"À Bois-Corbeau, lorsqu'une maison se trouve hantée par un terrible spectre, on fait appel à une exorciste. Mais lorsque le spectre s'avère peu menaçant... c'est moi qu'on appelle." C'est ainsi que commence, l'histoire d'un dandy, accompagné par le fantôme de sa grand-mère. Il propose ses services afin de permettre aux âmes égarées de trouver le chemin du salut et de la paix. Usant de son "œil-de-mort" et de psychologie, Dorian obtient des résultats très satisfaisants. Quand un fossoyeur lui demande de l'aide pour sa fille Lucy, le jeune homme ne sait pas encore qu'il mettra sa vie en péril...
S'appuyant sur une croyance confinant au mystique et à l'ésotérisme, Johanna Taylor bâtit un scénario autour d'un héros ayant le don de faire passer les défunts dans l'au-delà. Cette capacité extra-sensorielle fait de lui un paria dans la société, c'est pourquoi Dorian doit aller de ville en ville afin d'éviter d'être lynché. Ce personnage principal est savamment construit afin de susciter le mystère et de captiver les lecteurs au fil des chapitres. Loin d'être placide et simpliste, il est sujet à de forts tourments qu'ils concernent sa mission comme sa vie privée. Il vit dans l'angoisse permanente de ne pas être à la hauteur des spectres à qui il vient en aide, mais aussi d'être rejeté en par la société en tant que passeur et en tant qu' homosexuel. Quoique rare dans un récit destiné à un public adolescent, sa complexité est plaisante à constater et dynamise le récit. De plus, l'autrice emprunte beaucoup aux histoires fantastiques du dix-neuvième siècle, qu'elle adoucit quelque peu afin de proposer une intrigue adaptée au lectorat-cible. Les lecteurs avisés y retrouvent des personnages et des allusions à l'univers d'Edgar Alan Poe. Ces emprunts façonnent le cadre d'une histoire bien ficelée, offrant des retournements de situation adroitement amenés.
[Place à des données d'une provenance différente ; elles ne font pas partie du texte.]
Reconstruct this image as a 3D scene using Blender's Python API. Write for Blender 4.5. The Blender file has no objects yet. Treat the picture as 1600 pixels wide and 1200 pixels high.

Johanna Taylor propose aussi un autre niveau de lecture permettant de développer plusieurs thématiques. La première montre le deuil et son acceptation en s'appuyant sur les nombreux protagonistes qui ont besoin de l'aide du passeur. La scénariste en profite alors pour évoquer les différents stades du deuil et les traiter à la hauteur d'enfant, sans pathos. L'anxiété, le burn-out et la pression sociale sont également abordés. L'autrice traite aussi, pour ne pas dire surtout, de la différence et de la stigmatisation qui l'accompagne. Ce discours-ci dessus est assez contemporain, mais cela ne dénote pas dans l'espace temporel choisi pour cet album.
Le style graphique est proche de l'animation, ce qui rend le passeur d'âmes accessible pour de jeunes bédéphiles. La dessinatrice puise dans l'iconographie du fantastique pour les décors, les formes spectrales, les vêtement et l'urbanisme. Johanna Taylor s'affranchit allégrement du gaufrier pour jouer sur différents registres émotionnels. Par exemple, pour créer la mise en tension de Dorian quand il est en surmenage, elle multiplie les bulles bleues sans textes, les superposant de manière outrancière et les disposant partout, créant un effet d'étouffement. De même dans les scènes d'action avec les banshees, où les formes tentaculaires verdâtres génèrent une sensation d'oppression.
Oscillant entre le conte fantastique et le récit d'aventure, Le passeur d'âmes est un album jeunesse plaisant, qui réussit à faire frissonner et réfléchir les petits et les grands.